┌─ Given data

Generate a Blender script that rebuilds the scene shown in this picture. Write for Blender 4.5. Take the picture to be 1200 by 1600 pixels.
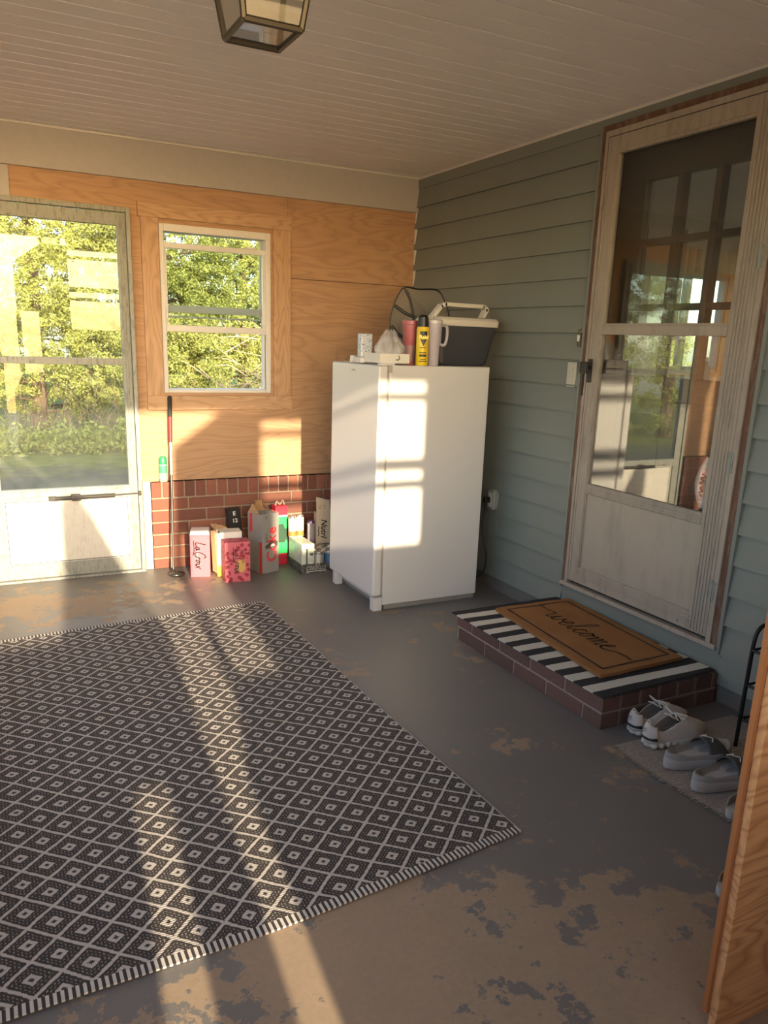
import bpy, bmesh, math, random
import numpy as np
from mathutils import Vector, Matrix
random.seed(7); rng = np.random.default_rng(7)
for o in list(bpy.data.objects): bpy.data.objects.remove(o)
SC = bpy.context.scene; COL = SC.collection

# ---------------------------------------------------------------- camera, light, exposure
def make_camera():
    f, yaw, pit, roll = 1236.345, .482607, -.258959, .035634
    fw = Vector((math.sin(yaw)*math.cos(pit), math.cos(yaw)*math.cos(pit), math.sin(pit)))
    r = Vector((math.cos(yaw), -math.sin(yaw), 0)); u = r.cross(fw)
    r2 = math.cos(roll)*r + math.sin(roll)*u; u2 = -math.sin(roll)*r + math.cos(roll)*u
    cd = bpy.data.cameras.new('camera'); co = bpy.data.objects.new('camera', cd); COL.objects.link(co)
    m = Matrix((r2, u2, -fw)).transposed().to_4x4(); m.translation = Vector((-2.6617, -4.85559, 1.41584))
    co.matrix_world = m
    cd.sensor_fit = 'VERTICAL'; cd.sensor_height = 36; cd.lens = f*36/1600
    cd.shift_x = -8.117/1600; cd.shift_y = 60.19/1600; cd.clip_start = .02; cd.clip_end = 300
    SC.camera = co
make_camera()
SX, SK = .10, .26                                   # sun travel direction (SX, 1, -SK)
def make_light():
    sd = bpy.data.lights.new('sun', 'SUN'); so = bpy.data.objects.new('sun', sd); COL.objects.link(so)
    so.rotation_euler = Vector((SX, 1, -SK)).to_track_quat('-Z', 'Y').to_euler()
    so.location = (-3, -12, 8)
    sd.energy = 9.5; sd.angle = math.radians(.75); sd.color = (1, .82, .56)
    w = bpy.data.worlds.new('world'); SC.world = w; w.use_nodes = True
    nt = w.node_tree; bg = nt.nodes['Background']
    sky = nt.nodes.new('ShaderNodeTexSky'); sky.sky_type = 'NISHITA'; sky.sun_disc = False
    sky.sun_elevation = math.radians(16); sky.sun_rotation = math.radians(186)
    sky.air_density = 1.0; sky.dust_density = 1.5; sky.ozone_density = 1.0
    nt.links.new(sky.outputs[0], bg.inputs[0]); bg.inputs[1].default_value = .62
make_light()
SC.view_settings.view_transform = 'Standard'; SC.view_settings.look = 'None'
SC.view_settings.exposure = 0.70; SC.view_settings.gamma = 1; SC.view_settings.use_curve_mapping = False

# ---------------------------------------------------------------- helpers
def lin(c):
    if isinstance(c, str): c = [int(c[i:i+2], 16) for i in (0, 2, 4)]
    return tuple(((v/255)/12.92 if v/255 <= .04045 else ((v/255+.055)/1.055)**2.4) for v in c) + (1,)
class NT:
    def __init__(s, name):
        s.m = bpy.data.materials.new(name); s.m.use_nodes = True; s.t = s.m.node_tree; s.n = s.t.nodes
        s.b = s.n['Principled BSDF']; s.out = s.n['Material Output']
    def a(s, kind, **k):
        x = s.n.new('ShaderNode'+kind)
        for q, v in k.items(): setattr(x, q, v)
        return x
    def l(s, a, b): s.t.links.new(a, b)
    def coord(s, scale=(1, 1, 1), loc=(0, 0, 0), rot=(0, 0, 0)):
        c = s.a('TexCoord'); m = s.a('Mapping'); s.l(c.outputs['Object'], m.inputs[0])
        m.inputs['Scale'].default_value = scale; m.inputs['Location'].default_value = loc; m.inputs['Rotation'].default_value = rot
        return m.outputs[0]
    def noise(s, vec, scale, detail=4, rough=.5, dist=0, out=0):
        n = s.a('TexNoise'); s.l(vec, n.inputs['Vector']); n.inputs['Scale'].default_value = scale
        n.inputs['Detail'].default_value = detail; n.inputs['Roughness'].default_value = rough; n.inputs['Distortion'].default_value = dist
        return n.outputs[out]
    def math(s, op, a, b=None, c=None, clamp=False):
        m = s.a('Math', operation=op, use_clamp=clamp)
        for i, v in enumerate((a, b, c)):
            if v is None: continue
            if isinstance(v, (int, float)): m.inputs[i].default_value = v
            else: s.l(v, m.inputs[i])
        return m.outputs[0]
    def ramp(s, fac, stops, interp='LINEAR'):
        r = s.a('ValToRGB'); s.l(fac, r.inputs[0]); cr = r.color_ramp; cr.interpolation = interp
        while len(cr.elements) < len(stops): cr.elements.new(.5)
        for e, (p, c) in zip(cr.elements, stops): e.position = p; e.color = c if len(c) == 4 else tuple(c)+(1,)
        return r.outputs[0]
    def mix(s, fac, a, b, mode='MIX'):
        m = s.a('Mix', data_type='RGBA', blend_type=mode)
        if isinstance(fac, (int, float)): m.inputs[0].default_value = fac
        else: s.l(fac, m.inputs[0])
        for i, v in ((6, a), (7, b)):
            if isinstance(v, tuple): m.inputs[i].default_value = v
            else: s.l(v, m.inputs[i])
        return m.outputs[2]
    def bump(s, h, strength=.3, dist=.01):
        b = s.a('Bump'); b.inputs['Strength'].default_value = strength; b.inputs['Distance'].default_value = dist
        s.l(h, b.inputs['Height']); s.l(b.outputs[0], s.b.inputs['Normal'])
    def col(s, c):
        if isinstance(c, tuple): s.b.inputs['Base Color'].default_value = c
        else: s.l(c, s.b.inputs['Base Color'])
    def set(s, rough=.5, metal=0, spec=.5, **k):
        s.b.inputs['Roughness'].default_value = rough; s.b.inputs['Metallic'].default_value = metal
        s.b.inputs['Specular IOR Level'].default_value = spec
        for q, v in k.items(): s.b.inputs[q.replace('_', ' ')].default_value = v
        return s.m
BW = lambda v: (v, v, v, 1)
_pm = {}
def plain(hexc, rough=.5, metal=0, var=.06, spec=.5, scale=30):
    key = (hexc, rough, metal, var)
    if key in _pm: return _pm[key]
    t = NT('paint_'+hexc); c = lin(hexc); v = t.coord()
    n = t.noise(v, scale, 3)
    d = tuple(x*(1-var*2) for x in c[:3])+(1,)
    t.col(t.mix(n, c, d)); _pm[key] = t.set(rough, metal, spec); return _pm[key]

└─

* [Task requirements]: The lines from the top of the data above through the one holding "SC = bpy.context.scene; COL = SC.collection" are to be repeated exactly, and only those, with no pictures.

* [Task result]:
Generate a Blender script that rebuilds the scene shown in this picture. Write for Blender 4.5. Take the picture to be 1200 by 1600 pixels.
import bpy, bmesh, math, random
import numpy as np
from mathutils import Vector, Matrix
random.seed(7); rng = np.random.default_rng(7)
for o in list(bpy.data.objects): bpy.data.objects.remove(o)
SC = bpy.context.scene; COL = SC.collection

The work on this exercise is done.